Shell completions (usually trigged with Tab) are basically required to make the command line usage. Out of the box, fish comes with much nicer shell completions than most shells. It prints possible completions in a tidy grid, with descriptions of subcommands, which can be fuzzy-searched with Shift+Tab:

❯ git st
st  (alias: stash)  stash  (Stash away changes)  status  (Show the working tree status)  stripspace  (Remove unnecessary whitespace

Fish parses manpages to generate completions, so any CLI tool with a manpage will automatically have completions. But, if not, fish has a simple command to generate completions — much easier than zsh’s system, which I’ve never managed to understand. For instance, I manually added a few completions for markdownlint:

complete markdownlint -x -s V -l version -d "Print version information"
complete markdownlint -s c -l config -d "Set configuration path"

It also has an autosuggestion system, which guesses what command you’re running and prompts you to press Ctrl-F to autocomplete the entire command.

Better Shell Scripting

Fish’s shell scripting language is much closer to modern programming languages than bash or zsh. As a result, it’s possible to write little shell scripts to automate tasks.

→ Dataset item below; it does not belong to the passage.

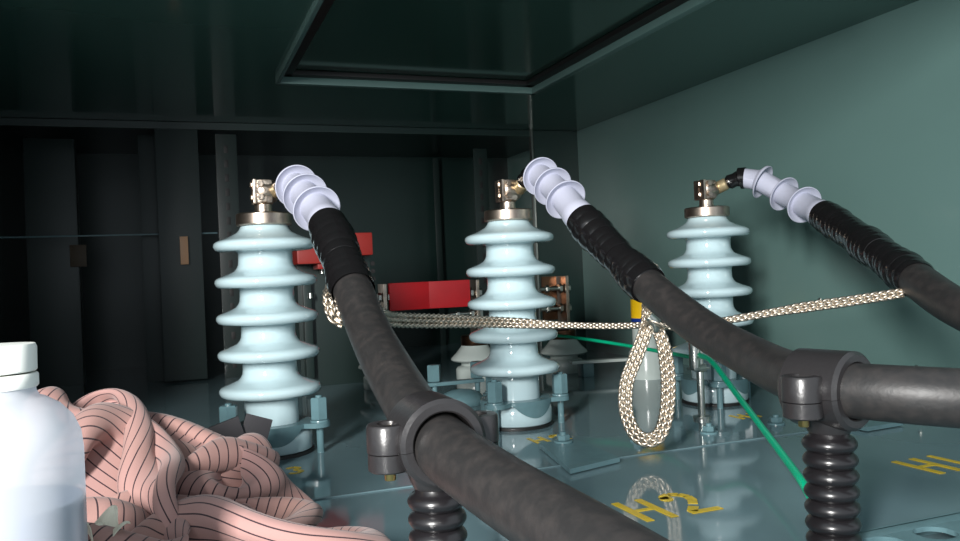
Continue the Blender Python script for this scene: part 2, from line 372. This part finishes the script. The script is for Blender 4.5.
# ------------------------------------------------------------------ cleats on corrugated posts
def support(x, y, zc, label, rz=0):
    o = empty('cable_support', (x, y, 0), label, 'cable support', 'cleats on corrugated posts'); o.rotation_euler.z = rz
    P = [(.0150, .012)]; z = .013; top = zc-.026
    while z < top-.010:
        for k in range(10):
            t = k/10; P.append((.0142+.0042*max(0, math.sin(PI*t))**.8, z+.0112*t))
        z += .0112
    P += [(.0135, z), (.0135, top+.004)]
    Geo().lathe([(0, .012)]+P, 48).build('corrugated_post', 'post', o, ang=70)
    ri, ro, hy = .0193, .0272, .0225
    OF = .0290
    def half(a0, a1):
        g = Geo(); n = 28; sec = [(ri, -hy+.001), (ri+.001, -hy), (ro-.0025, -hy), (ro, -hy+.0025), (ro, hy-.0025), (ro-.0025, hy), (ri+.001, hy), (ri, hy-.001)]
        k = len(sec); vs = []; fs = []
        for i in range(n+1):
            a = a0+(a1-a0)*i/n
            for r, yy in sec: vs.append((r*math.cos(a), yy, zc+r*math.sin(a)))
        for i in range(n):
            for q in range(k): fs.append((i*k+q, i*k+(q+1) % k, (i+1)*k+(q+1) % k, (i+1)*k+q))
        fs += [tuple(range(k))[::-1], tuple(n*k+q for q in range(k))]
        g.add(vs, fs); return g
    up = half(-.12, PI+.12)
    for sx in (-1, 1):
        up.lathe([(.0125, -.005), (.0136, -.0047), (.0136, .0108), (.0126, .0122), (.0070, .0124), (.0064, .0080), (0, .0080)], 36, c=(sx*OF, 0, zc))
    u = up.build('upper_clamp', 'cleat', o)
    lo = half(PI+.13, 2*PI-.13)
    for sx in (-1, 1):
        lo.lathe([(.0120, -.0165), (.0132, -.0155), (.0132, -.0055), (.0120, -.0053)], 36, c=(sx*OF, 0, zc))
        
    lo.lathe([(.0140, -.030), (.0160, -.026), (.0180, -.020)], 36, c=(0, 0, zc))
    lo.build('lower_clamp', 'cleat', o)
    for sx in (-1, 1):
        Geo().lathe([(.0032, -.0225), (.0036, -.0220), (.0036, .007)], 14, c=(sx*OF, 0, zc)).hexp((sx*OF, 0, zc), .0056, .007, .0105).build('clamp_bolt', 'brass', o)
    return o
support(.0380, -.5688, .1131, 'left black cleat on a corrugated post, gripping the left cable')
support(.3139, -.6091, .1239, 'right black cleat on a corrugated post, gripping the middle cable', math.radians(14))
# slotted mounting rail the posts stand on
r0 = Vector((.40, -.610, 0)); rl = empty('mounting_rail', r0, 'slotted teal steel rail at the bottom right corner', 'rail')
g = Geo(); zt = .012; x0, x1 = -.32, .50
g.box((x0+(x1-x0)/2, .013, zt-.002), (x1-x0, .013, .004), .0008); g.box((x0+(x1-x0)/2, -.0285, zt-.002), (x1-x0, .017, .004), .0008)
sl = .030; pitch = .048; xx = x0
k = 0
while xx < x1-.02:
    wv = pitch-sl; g.box((xx+wv/2, -.0068, zt-.002), (wv+.0004, .0268, .0039))
    cx = xx+wv+sl/2
    # rounded slot corners
    for sx in (-1, 1):
        for sy in (-1, 1):
            ys = -.0068+sy*.0134; xs = cx+sx*sl/2; R = .0125
            poly = [(xs, ys)]+[(xs-sx*R+sx*R*math.cos(t), ys-sy*R+sy*R*math.sin(t)) for t in [PI/2*q/8 for q in range(9)]]
            g.prism(poly if sx*sy > 0 else poly[::-1], zt-.0038, zt-.0002)
    xx += pitch
g.box((x0+(x1-x0)/2, .019, .006), (x1-x0, .003, .012)); g.box((x0+(x1-x0)/2, -.0365, .006), (x1-x0, .003, .012))
g.build('slotted_flange', 'hard', rl)

# ------------------------------------------------------------------ stencilled letters on the tank top
def stroke(g, p, q, w, mx, z=.0007):
    p, q = Vector(p), Vector(q); d = (q-p).normalized(); n = Vector((-d.y, d.x))*w/2
    g.prism([(p-n)[:], (q-n)[:], (q+n)[:], (p+n)[:]], .0002, z, mx)
def letter(ch, g, ox, mx):
    if ch == 'H':
        stroke(g, (ox+.05, 0), (ox+.05, 1), .13, mx); stroke(g, (ox+.47, 0), (ox+.47, 1), .13, mx)
        stroke(g, (ox+.11, .5), (ox+.41, .5), .10, mx)
    elif ch == '1': stroke(g, (ox+.1, 0), (ox+.1, 1), .11, mx)
    elif ch == '2':
        pts = [(.05, .80), (.10, .93), (.25, 1.0), (.40, .93), (.46, .78), (.42, .60), (.30, .42)]
        for a, b in zip(pts, pts[1:]): stroke(g, (ox+a[0], a[1]), (ox+b[0], b[1]), .15, mx)
        g.lathe([(0, .0002), (.11, .0002), (.11, .0007), (0, .0007)], 20, mx @ Matrix.Translation((ox+.08, .80, 0)))
        stroke(g, (ox+.22, .30), (ox+.05, .10), .16, mx); stroke(g, (ox-.01, .06), (ox+.54, .06), .13, mx)
    elif ch == '3':
        pts = [(.05, .85), (.25, .98), (.43, .80), (.25, .55), (.45, .30), (.25, .04), (.03, .15)]
        for a, b in zip(pts, pts[1:]): stroke(g, (ox+a[0], a[1]), (ox+b[0], b[1]), .13, mx)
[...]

For instance, I wrote a script to copy files without clobbering any duplicates, which is much easier to read than the equivalent in bash:

function copy_no_clobber
    set src $argv[1]
    set dst $argv[2]
    for file in $src/*
        if test -f $file; and not test -e $dst/(basename $file)
            echo "Copying $file"
            cp $file $dst
        end
    end
end

Fish’s function system is neat, too. Just put a function in a .config/fish/functions file and fish will load it immediately.

This all comes at the cost of intentionally breaking compatibility with POSIX. Personally I have not found that a major issue, since most of these little scripts are just for my personal use, but any shared scripts should probably stick with bash.

Syntax Highlighting

Fish syntax highlights as you type. An unrecognized command is highlighted red, turning blue once you enter a valid command. Strings are highlighted yellow, while arguments recognized as file paths are underlined.

Abbreviations

Most shells allow aliases, where one command is interpreted as another command. Often this is used to replace, say, git with g. However, aliases can be problematic in scripts, if for instance a variable is also named g.

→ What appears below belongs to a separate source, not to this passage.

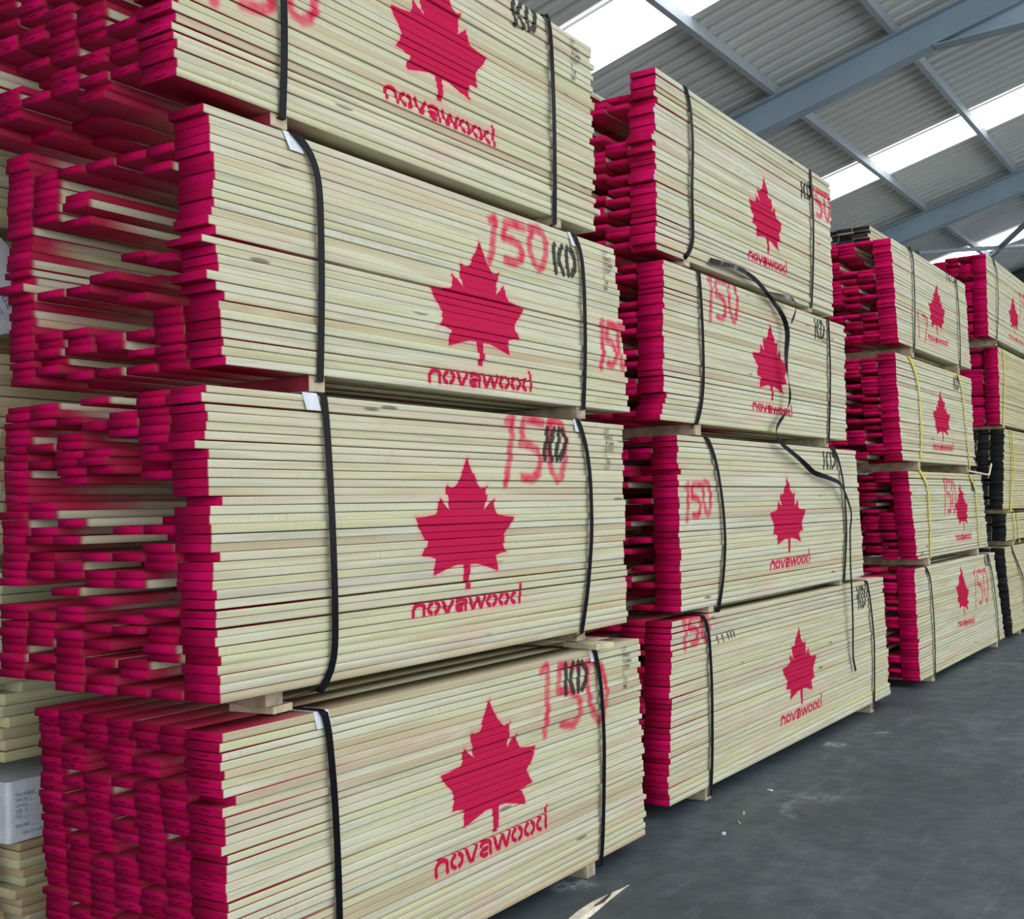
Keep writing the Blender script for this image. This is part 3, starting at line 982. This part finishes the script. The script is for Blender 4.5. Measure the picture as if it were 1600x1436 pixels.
pack('timber_pack', 'timber pack third from the floor, nearest stack, lone red boards jutting out',
     cfg('S1P2', 2.068, 2.838, (2.395, 2.45, 4.925, 5.015), cards={0: (-.01, .032, .03), 1: (-.01, .030, .03)}), 28, ROWS_P2, group=NEAR,
     seed=2, red_bearer=True, width=.935, skew=(-.076, -.03), bearer_h=.055, bearers=(2.855, 4.57),
     codes=[(4.79, 2.79, PEN, .030, .0275)])
pack('timber_pack', 'topmost red-ended timber pack of the nearest stack, cut off by the top of the photo',
     cfg('S1P1', 2.887, 3.757, (2.24, 2.28, 4.742, 4.737)), 32, None, group=NEAR, seed=1, red_bearer=True, mats=[M_WOOD, M_REDTICK], flush=.58, deep=(.05, .5),
     bearer_h=.043, bearers=(2.70, 4.40), codes=[(4.54, 3.71, PEN, .030, .0275)])

S2K = dict(group=SECOND, stack_step=.006, flush=.40, deep=(.12, 1.1))
pack('timber_pack', 'lowest and longest timber pack of the second stack, its 150 beside the near strap',
     cfg('S2P4', .074, 1.008, (5.629, 5.536, 9.46, 9.55), sw=.034), 31, seed=24, bearer_h=.073, bearers=(6.035, 9.075), **{**S2K, 'flush': .6})
pack('timber_pack', 'timber pack second from the floor in the second stack, crossed by the loose strap end',
     cfg('S2P3', 1.05, 1.995, (5.767, 5.75, 8.882, 8.974), sw=.034), 31, seed=23, bearer_h=.036, bearers=(6.15, 8.45), **S2K)
pack('timber_pack', 'timber pack third from the floor in the second stack, loose strap hanging over its leaf',
     cfg('S2P2', 2.066, 2.93, (5.661, 5.595, 8.713, 8.658), sw=.034), 29, seed=22, bearer_h=.065, bearers=(6.05, 8.235), **S2K)
pack('timber_pack', 'topmost timber pack of the second stack, red 150 at its far top corner',
     cfg('S2P1', 2.968, 3.95, (5.629, 5.577, 8.484, 8.466), sw=.034), 32, seed=21, bearer_h=.033, bearers=(5.97, 7.98), **S2K)

S3K = dict(group=THIRD, stack_step=.010, flush=.5, deep=(.12, 1.0), n_parts=60)
YB = [M_STRAP, M_YSTRAP]
pack('timber_pack', 'lowest timber pack of the third stack, outlined 150 right of its leaf',
     cfg('S3P4', .068, 1.025, (10.297, 10.359, 13.545, 13.93), sw=.034), 32, seed=34, bearer_h=.066, bearers=(10.83, 13.55), **S3K)
pack('timber_pack', 'timber pack second from the floor, third stack, 150 left of its leaf',
     cfg('S3P3', 1.10, 1.86, (10.214, 10.43, 13.065, 13.272), sw=.036), 26, seed=33, bearer_h=.069, bearers=(10.84, 12.8), straps_mat=M_YSTRAP, **S3K)
pack('timber_pack', 'timber pack third from the floor in the third stack, yellow straps and no 150',
     cfg('S3P2', 1.946, 2.85, (9.959, 10.068, 12.767, 12.811), sw=.036), 30, seed=32, bearer_h=.080, bearers=(10.62, 12.5), straps_mat=M_YSTRAP, **S3K)
pack('timber_pack', 'topmost red-ended timber pack of the third stack, black boards lying on it',
     cfg('S3P1', 2.945, 3.815, (9.957, 10.086, 12.676, 12.794), sw=.034), 29, seed=31, bearer_h=.089, bearers=(10.55, 12.27), **S3K)

BLK = dict(mats=[M_RAWY, M_BLKEND], black=True)
S4K = dict(group=FOURTH, stack_step=.014, flush=.85, deep=(.05, .4), n_parts=50)
pack('timber_pack', 'lowest black-ended timber pack of the far stack, on the floor at the right edge',
     cfg('S4P5', .042, 1.045, (14.236, 14.539, 17.2, 17.3), sw=.036), 34, seed=45, bearer_h=.041, bearers=(15.0, 16.8), **BLK, **S4K)
pack('timber_pack', 'thin black-ended timber pack, second from the floor in the far stack',
     cfg('S4P4', 1.12, 1.425, (14.423, 14.36, 17.2, 17.2), sw=.036), 11, seed=44, bearer_h=.069, bearers=(14.83, 16.8), straps_mat=M_YSTRAP, **BLK, **S4K)
pack('timber_pack', 'tall black-ended timber pack in the middle of the far stack, twin yellow straps',
     cfg('S4P3', 1.478, 2.405, (14.517, 14.253, 17.2, 17.2), sw=.036), 31, seed=43, bearer_h=.048, bearers=(14.62, 16.8), straps_mat=M_YSTRAP, lean=.03, **BLK, **S4K)
pack('timber_pack', 'red-ended timber pack of wide boards below the topmost one of the far stack',
     cfg('S4P2', 2.448, 3.34, (14.345, 14.308, 17.2, 17.2), sw=.036), 30, seed=42, bearer_h=.037, bearers=(14.55, 16.8), straps_mat=M_YSTRAP, cols=3,
     mats=[M_YEL, M_REDEND], **S4K)
pack('timber_pack', 'topmost red-ended timber pack of the far stack, at the right edge under the roof brace',
     cfg('S4P1', 3.417, 4.343, (13.888, 13.844, 17.0, 17.0), sw=.034), 31, seed=41, bearer_h=.071, bearers=(14.30, 16.6), **{**S4K, 'flush': .6})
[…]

Fish adds a concept of abbreviations, which are expanded inline as you type and don’t take effect in scripts.

The other nice thing about abbreviations is that, because they literally expand, you can edit the command after expansion. For instance, I have a bbic abbreviation that expands to brew bundle install --cleanup --file=~/.config/Brewfile --no-lock && brew upgrade. If I want to skip the cleanup flag, I can just remove it after expansion.

Finally, seeing an abbreviation expand while typing is deeply satisfying.

No Configuration

Fish works pretty well out of the box, unlike zsh, which almost requires that you set up oh-my-zsh to work well. My config.fish is only 31 lines, of which 14 are aliases / abbreviations, 8 are environment variables, and 5 are adding various directories to the PATH. The rest set up zoxide and starship.